In this paper, contact angle is one of the core functional readouts used to distinguish how lignin source, extraction method, and fractionation reshape electrospun lignin/PLA mat performance. The Dropometer-derived wettability data are not treated in isolation; they are interpreted together with FTIR, DSC, DMA, SEM, conductivity, and antioxidant results to separate formulations that behave as more flexible, more rigid, more hydrophobic, or more antioxidant-active materials.

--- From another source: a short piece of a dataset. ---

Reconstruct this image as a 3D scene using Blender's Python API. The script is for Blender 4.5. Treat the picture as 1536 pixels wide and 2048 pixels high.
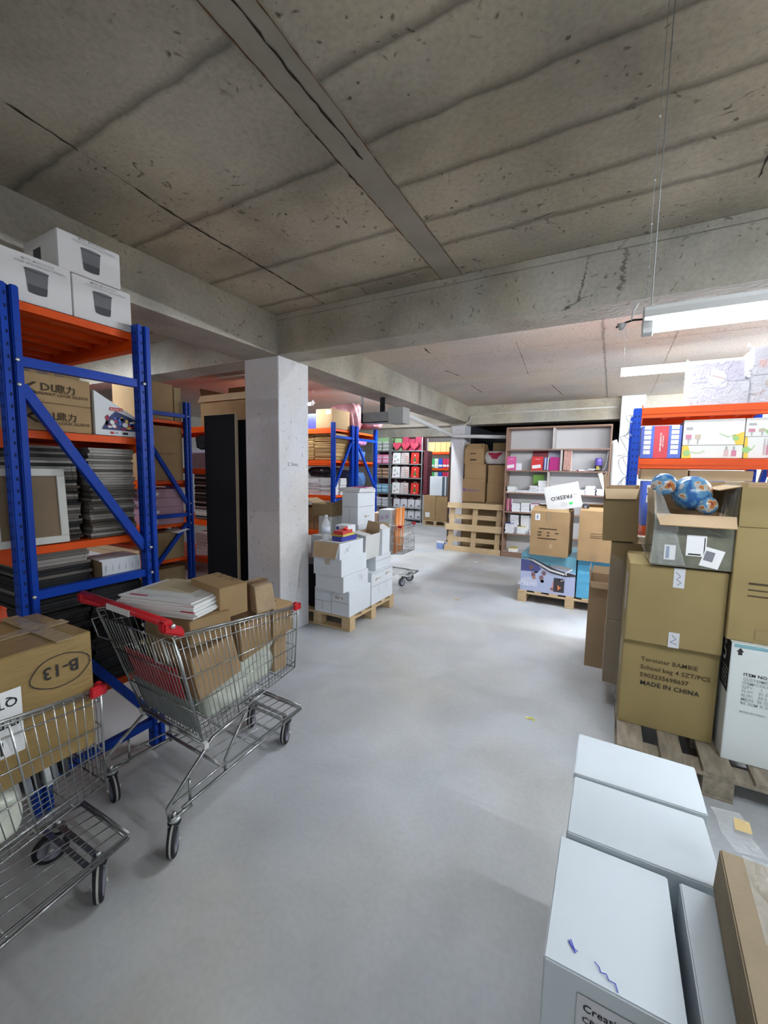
import bpy, bmesh, math, random
from mathutils import Vector, Matrix
from math import radians as R, pi, sin, cos

rnd = random.Random(7)
scene = bpy.context.scene
for o in list(bpy.data.objects):
    bpy.data.objects.remove(o)

# ------------------------------------------------------------ camera
cam_data = bpy.data.cameras.new('camera')
cam = bpy.data.objects.new('camera', cam_data)
scene.collection.objects.link(cam)
scene.camera = cam
FPX = 827.0
cam_data.sensor_fit = 'VERTICAL'
cam_data.sensor_height = 32.0
cam_data.lens = 32.0 * FPX / 2048.0
cam_data.clip_start = 0.02
cam_data.clip_end = 100
p_, r_, y_ = R(5.8), R(0.93), R(-28.58)
Fv = Vector((sin(y_) * cos(p_), cos(y_) * cos(p_), -sin(p_)))
R0 = Vector((cos(y_), -sin(y_), 0))
U0 = R0.cross(Fv)
Rv = R0 * cos(r_) + U0 * sin(r_)
Uv = -R0 * sin(r_) + U0 * cos(r_)
cm = Matrix((Rv, Uv, -Fv)).transposed().to_4x4()
cm.translation = Vector((0, 0, 1.6))
cam.matrix_world = cm

# ------------------------------------------------------------ view, world
scene.view_settings.view_transform = 'Standard'
scene.view_settings.look = 'None'
scene.view_settings.exposure = 0.0
scene.view_settings.gamma = 1.0
scene.view_settings.use_curve_mapping = False
scene.cycles.use_denoising = True
scene.cycles.max_bounces = 10
scene.cycles.diffuse_bounces = 6
scene.cycles.transparent_max_bounces = 12
scene.cycles.sample_clamp_indirect = 6.0
scene.cycles.caustics_reflective = False
scene.cycles.caustics_refractive = False
world = bpy.data.worlds.new('world')
scene.world = world
world.use_nodes = True
world.node_tree.nodes['Background'].inputs[0].default_value = (0.6, 0.65, 0.75, 1)
world.node_tree.nodes['Background'].inputs[1].default_value = 0.0

TUBE_POWER = 200.0        # emission strength of every fluorescent tube
TUBE_COLOR = (0.86, 0.93, 1.0)

# ------------------------------------------------------------ materials
MATS = {}
def nodes_of(name):
    m = bpy.data.materials.new(name)
    m.use_nodes = True
    nt = m.node_tree
    return m, nt, nt.nodes['Principled BSDF']
def mat(name, col, rough=0.6, metal=0.0, noise=0.0, scale=8.0, bump=0.0, bscale=60.0, coat=0.0, dark=None, stretch=None):
    """plain procedural material; noise mixes the colour with a darker tone of itself"""
    if name in MATS: return MATS[name]
    m, nt, b = nodes_of(name)
    b.inputs['Base Color'].default_value = (*col, 1)
    b.inputs['Roughness'].default_value = rough
    b.inputs['Metallic'].default_value = metal
    b.inputs['Specular IOR Level'].default_value = 0.5 if rough < 0.4 else 0.22
    if coat: b.inputs['Coat Weight'].default_value = coat
    tc = nt.nodes.new('ShaderNodeTexCoord')
    mp = nt.nodes.new('ShaderNodeMapping')
    nt.links.new(tc.outputs['Object'], mp.inputs[0])
    if stretch: mp.inputs['Scale'].default_value = stretch
    if noise:
        n = nt.nodes.new('ShaderNodeTexNoise'); n.inputs['Scale'].default_value = scale; n.inputs['Detail'].default_value = 5
        nt.links.new(mp.outputs[0], n.inputs['Vector'])
        r = nt.nodes.new('ShaderNodeValToRGB')
        d = dark or tuple(c * (1 - noise) for c in col)
        r.color_ramp.elements[0].position = 0.3; r.color_ramp.elements[0].color = (*d, 1)
        r.color_ramp.elements[1].position = 0.72; r.color_ramp.elements[1].color = (*col, 1)
        nt.links.new(n.outputs[0], r.inputs[0]); nt.links.new(r.outputs[0], b.inputs['Base Color'])
    if bump:
        n2 = nt.nodes.new('ShaderNodeTexNoise'); n2.inputs['Scale'].default_value = bscale; n2.inputs['Detail'].default_value = 4
        nt.links.new(mp.outputs[0], n2.inputs['Vector'])
        bp = nt.nodes.new('ShaderNodeBump'); bp.inputs['Strength'].default_value = bump; bp.inputs['Distance'].default_value = 0.01
        nt.links.new(n2.outputs[0], bp.inputs['Height']); nt.links.new(bp.outputs[0], b.inputs['Normal'])
    MATS[name] = m
    return m

def emis(name, col, power):
    if name in MATS: return MATS[name]
    m, nt, b = nodes_of(name)
    b.inputs['Base Color'].default_value = (0.9, 0.9, 0.9, 1)
    b.inputs['Emission Color'].default_value = (*col, 1)
    b.inputs['Emission Strength'].default_value = power
    MATS[name] = m
    return m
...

That matters because the authors use those combined property maps to recommend different lignin/PLA systems for different end-use directions. In their conclusions, SGL/PLA is associated with air filtration, KL/PLA with wound dressings or cosmetic care, and Alcell/PLA with packaging and water-filtration-type barrier applications; the contact-angle data help define the hydrophobic side of those distinctions.

Practical Takeaways

Use contact angle as a formulation discriminator

The paper uses average water contact angle to separate performance across lignin origin, extraction route, and fraction, with ALE60/PLA and ALE100INS/PLA sitting at the top of the Table 3 wettability range.

Interpret wettability with chemistry, not alone

The authors tie contact-angle behavior to hydroxyl-group content, hydrogen bonding, crosslinking, and thermal response, which makes the Dropometer output more informative when paired with FTIR and DSC.

Expect fractionation effects to depend on solvent and lignin class

The acetone- and ethanol-fractionated Kraft samples do not move in one uniform direction, so the wettability gain depends on the specific fraction and solvent history rather than fractionation by itself.

Match hydrophobicity with mechanical behavior

In the paper’s interpretation, Alcell-based mats combine high contact angle with higher stiffness, while SGL/PLA and KL/PLA combine high contact angle with more favorable strength–flexibility balances for their proposed application contexts.

Keep the measurement workflow simple and localized

The reported contact-angle workflow is practical and direct: deionized-water sessile drops, Young–Laplace fitting, triplicate measurements, and three locations per sample.